Part (c). The composite returns the original iff f is an odd function.
(⇒). Suppose −f(−x) = f(x) for every x in the domain. Multiplying both sides by −1 gives f(−x) = −f(x), which is the definition of an odd function. [1 mark — class identified.] [1 mark — forward direction.]
(⇐). Suppose f is odd, so f(−x) = −f(x). Then −f(−x) = −(−f(x)) = f(x). Hence the composite reflection returns f, as required. [1 mark — reverse direction.]

Part (d). Take the non-odd function f(x) = x + 1. Then −f(−x) = −((−x) + 1) = −(−x + 1) = x − 1. So the composite reflection produces y = x − 1, while the original was y = x + 1. [1 mark — explicit counterexample with computation.]

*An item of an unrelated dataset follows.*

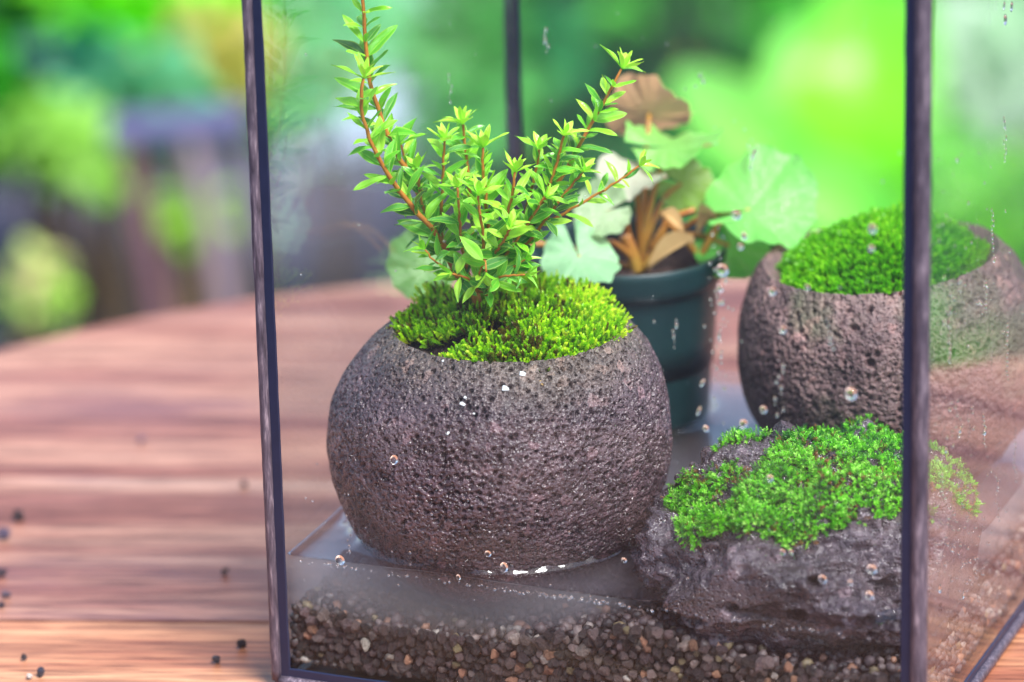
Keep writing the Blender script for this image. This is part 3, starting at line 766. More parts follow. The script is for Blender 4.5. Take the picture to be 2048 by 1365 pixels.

Since x + 1 ≠ x − 1 (they differ by 2 for every x), the composite reflection is not the original graph. The student's general claim therefore fails. (Note: choosing an even function such as f(x) = x² would also be a counterexample, because for even f, −f(−x) = −f(x) ≠ f(x) unless f is identically zero — even is not sufficient; only odd is.) [1 mark — concluding sentence + recognition that "even" is not the right characterisation.] ▮

Total: 7/7.

Band descriptors for marker.

Band 3: Writes −f(−x) for (a) and states "false in general" for (b), but does not name the special class in (c) or only gives one direction of the iff. ≈ 2-3 marks.

Band 4: Identifies the class as odd functions and gives one direction of the proof in (c); provides a counterexample in (d) but does not address why "even" is the wrong characterisation. ≈ 4-5 marks.

Band 5: Both directions of the iff in (c); counterexample with computation but without the closing note on the even-vs-odd distinction. ≈ 5-6 marks.

Band 6: Full response with explicit iff in both directions, an explicit non-odd counterexample with computation, and the principled remark distinguishing "even" (insufficient) from "odd" (the exact characterisation). 7/7.